At first we acted out stories from the Gospels, soon joined by the love stories of the troubadours. Later dramatic action was drawn from fables, folktales, tales of wonder and eventually history, and then on to novels, news stories and movies.
What we see for the first time in the Syracuse University Drama Department world premiere of Kate Tarker’s Laura and the Sea (through Sunday, Nov. 13) is the blog as the default raw material. When Laura, a top travel agent, unexpectedly kills herself, her colleagues piece together a memorial blog. As we all know now, bloggers speak in their own voices and usually focus on themselves. There is some question of how much of reality the blogger even perceives or can connect with.
Laura is billed only as “a new play,” rather than a world premiere, but it has been seen only in workshop before this production. New SU Drama instructor Katherine McGerr brings this “new play” in many senses to us. Playgoers steeped in Arthur Miller or even Sarah Ruhl are likely to find it disorienting.
Action switches between three simultaneously represented locales presented on Roslyn Palmer’s unchanging set. Pay attention to lighting and sound cues to see when we have moved on from the chic offices of J. Travel, somewhere in Manhattan. Next is a pleasure boat docked somewhere near Manhattan; we can tell when office manager Annie (Jesse O’Brien) hoists a huge sail. And third is the memorial blog itself, with characters speaking in their own voices and often projected in a lighted crawl up above.
Time moves fluidly back and forth. A character may speak of Laura’s loss, and shortly she will appear on stage speaking in her own voice. In cyberspace we lose that orientation to the actual world we inherited from our ancestors.

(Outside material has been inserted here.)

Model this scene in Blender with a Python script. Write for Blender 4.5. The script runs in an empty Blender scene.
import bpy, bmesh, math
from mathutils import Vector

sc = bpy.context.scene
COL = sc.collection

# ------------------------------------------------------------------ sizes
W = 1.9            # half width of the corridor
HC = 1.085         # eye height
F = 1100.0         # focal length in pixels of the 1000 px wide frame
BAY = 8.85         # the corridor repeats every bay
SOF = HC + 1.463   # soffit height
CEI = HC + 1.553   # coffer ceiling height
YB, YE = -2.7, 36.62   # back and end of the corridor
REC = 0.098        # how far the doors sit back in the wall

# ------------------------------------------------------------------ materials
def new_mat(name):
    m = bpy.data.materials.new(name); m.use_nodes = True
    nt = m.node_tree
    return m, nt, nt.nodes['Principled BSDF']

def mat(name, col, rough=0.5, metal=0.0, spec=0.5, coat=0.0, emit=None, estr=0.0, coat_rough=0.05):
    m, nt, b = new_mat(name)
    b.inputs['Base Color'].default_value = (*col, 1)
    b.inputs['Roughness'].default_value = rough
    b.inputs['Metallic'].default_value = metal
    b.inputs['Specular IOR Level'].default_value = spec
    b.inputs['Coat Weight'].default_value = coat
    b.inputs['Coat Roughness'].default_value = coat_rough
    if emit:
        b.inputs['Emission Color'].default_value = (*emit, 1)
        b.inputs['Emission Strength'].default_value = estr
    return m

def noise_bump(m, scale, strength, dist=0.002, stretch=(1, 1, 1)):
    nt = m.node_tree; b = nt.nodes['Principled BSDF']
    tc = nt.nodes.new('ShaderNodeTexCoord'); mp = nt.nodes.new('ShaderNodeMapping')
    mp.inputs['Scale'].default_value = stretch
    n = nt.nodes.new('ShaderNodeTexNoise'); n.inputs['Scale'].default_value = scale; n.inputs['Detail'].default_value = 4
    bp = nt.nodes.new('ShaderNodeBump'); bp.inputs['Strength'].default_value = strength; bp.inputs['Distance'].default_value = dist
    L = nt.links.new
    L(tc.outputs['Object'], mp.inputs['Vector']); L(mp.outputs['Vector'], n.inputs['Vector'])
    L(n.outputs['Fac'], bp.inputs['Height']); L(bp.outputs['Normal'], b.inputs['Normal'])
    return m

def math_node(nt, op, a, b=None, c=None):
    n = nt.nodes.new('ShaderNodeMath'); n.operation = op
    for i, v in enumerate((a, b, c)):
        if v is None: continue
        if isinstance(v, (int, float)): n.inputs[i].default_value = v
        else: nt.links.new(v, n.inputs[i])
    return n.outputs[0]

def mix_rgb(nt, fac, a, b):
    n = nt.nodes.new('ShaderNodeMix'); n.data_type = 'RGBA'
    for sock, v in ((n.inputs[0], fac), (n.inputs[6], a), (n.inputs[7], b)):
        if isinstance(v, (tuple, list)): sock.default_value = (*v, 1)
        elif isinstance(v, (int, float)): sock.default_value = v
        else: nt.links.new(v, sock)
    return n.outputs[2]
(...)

As with messages in blogs or tweets, the context of the internet becomes part of what is communicated. Credit not only Roslyn Palmer’s set, Greg Folsom’s lighting design and Kevin O’Connor’s sound design but also Rasean Davonte Johnson’s projection design (a new title for us) for helping the audience stay with the action. Because characters do not address each other by name, we could not be sure what to call them without seeing their utterances identified.
Director McGerr has conveniently cast the six players as distinct physical types. Audiences know who they are and what they’re like before we link persons with words. The CEO is a tall guy usually in a dark suit, Jack (Pascal Portney), whose power over his employees extends to sleight-of-hand magic. Brunet Annie (Jesse O’Brien) asserts her authority in lengthy speeches. There is some question how well people pay attention to her.
Jack and Annie are closed off in a glass-walled office upstage. At a flick of the wrist, blinds close into an opaque screen, and we can no longer see authority.
Downstage are four desks or work stations. Bearded, earthy Stan (Adam Coy) sits at stage right. He speaks candidly, as one would in a blog rather than conversation with another human, of his wish to see his co-worker Mary naked. Tall and red-haired, Mary (Adele Fish) remembers that the deceased Laura used to apply sunscreen to her bare back. Toward stage left, Joe (Dominic Martello), the shortest character, was unmistakably drawn to Laura. When an attempt is made to clear her desk, he retrieves her calendar from the waste basket.
Laura’s desk at far stage left is ominously unattended. But Laura herself (Sabrina Fosse) interacts with everybody, twice throwing drinks into CEO Jack’s face.
In a play where every word and gesture can have meaning beyond itself, we can see that travel is a metaphor for experience. “Where would you go?” also means what would you do? Significantly, the employees of J. Travel never go anywhere and show no interest in doing so. They only know what they see online. In 2016 America, however, travel agents have been damaged by consumers finding their ways on sites like kayak.com and priceline.com. It’s like what Napster did to music stores but does not fit Tarker’s viewpoint.
Kevin O’Connor’s sound design makes an unusual contribution to the sense of disconnection in the office, with abundant white noise. Along with assorted bells and ringers, many unheeded, is the oppressive roar of air conditioning, drowning out other sounds and discouraging conversation.
Laura and the Sea is billed as a “black comedy,” but Tarker’s tone has little in common with such grim contemporary practitioners as Martin McDonagh or Tracy Letts. There’s often a lighter and frivolous humor one would not expect in a play that includes a suicide. But then again, disconnection is much of what Laura is about.
Playwright Kate Tarker has won a passel of fellowships and awards. She attended Oregon’s Reed College, where Steve Jobs learned calligraphy, has an M.F.A. from Yale, and now lives in Brooklyn.